Green Is Not A Color For Beer… A Stout Rebuke

It is St. Patrick’s Day.

Irish Flag

I’m an Irish American born and raised in New York, and we have a term for St. Patrick’s Day: Amateur Night. One way we celebrated our community was to have what seemed like every young person on Long Island board the trains for NYC. It was so crowded that the conductors gave up trying to collect fares.

Ah, but we all grow up.

I thought that investigating some eco consciousness of my ancestral home would be in order.

There is a sustainable Ireland site:  Dublin Green Map. It has a community and family section as well as the “green” map of Dublin.

About 70 miles from Limerick, where I have stayed with relatives who lived in Ballycummin Castle, is a planned “eco- village in North Tipperary’s town of Cloughjordan”…yes, it IS a long way….

Eco Village in Tipperary

Connecting To Cloughjordan

A new cobbled street connects the project to the main street of Cloughjordan via a landscaped community area called the Welcome Square. An old stone coach house at the entrance has been renovated to provide a new threshold to the sustainable community….

So starts the description of the planned sustainable village. There are plans for a community farm, active and passive solar, other renewable forms of energy as well as community buildings for economic, social and artistic collaboration.

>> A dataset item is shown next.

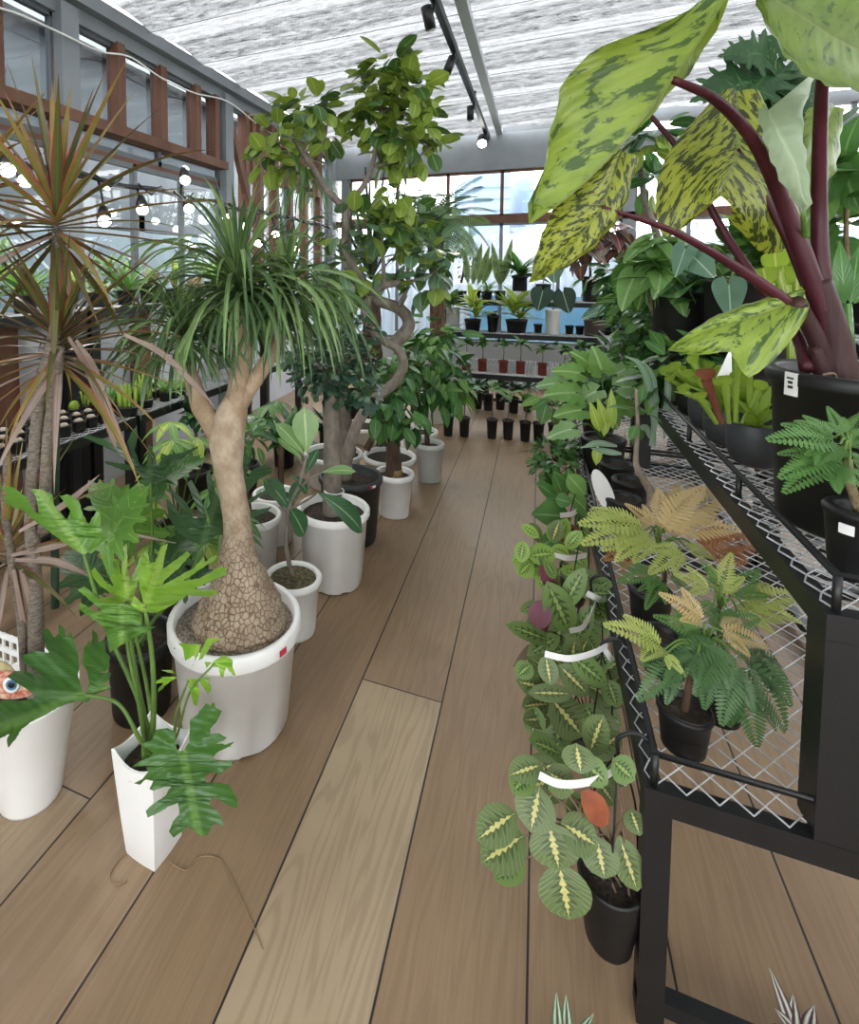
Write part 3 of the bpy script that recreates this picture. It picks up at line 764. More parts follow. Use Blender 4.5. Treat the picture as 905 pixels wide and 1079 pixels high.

I have not been to the homeland since 1984. It was easy for me to travel there with my very Irish name, which takes up at least two pages in the phone book. I was welcomed into many homes and felt a strong sense of community. I visited relatives in Dublin and Limerick.

And of course I must be on the same hackneyed bandwagon as all other media by talking about drinking and green beer.

Green Beer Sucks, But Your Beer Can Be “Green”

As an American with enough Irish heritage to be annoying I will say this: No such thing as green beer in Ireland. Here is what green beer means to me now: IF you are in Ireland, you are lucky enough that Guinness is your local brew, so drink it. In the US, where I currently reside, my version of “green” beer is to drink a locally made organic brew. No pesticides, smaller carbon footprint, more money stays in the local economy.

I will say this – I don’t think I can ever completely give up having a Guinness every now and then. But I am lucky to live in Cascadia where there are more fantastic local breweries than just about anywhere in the world.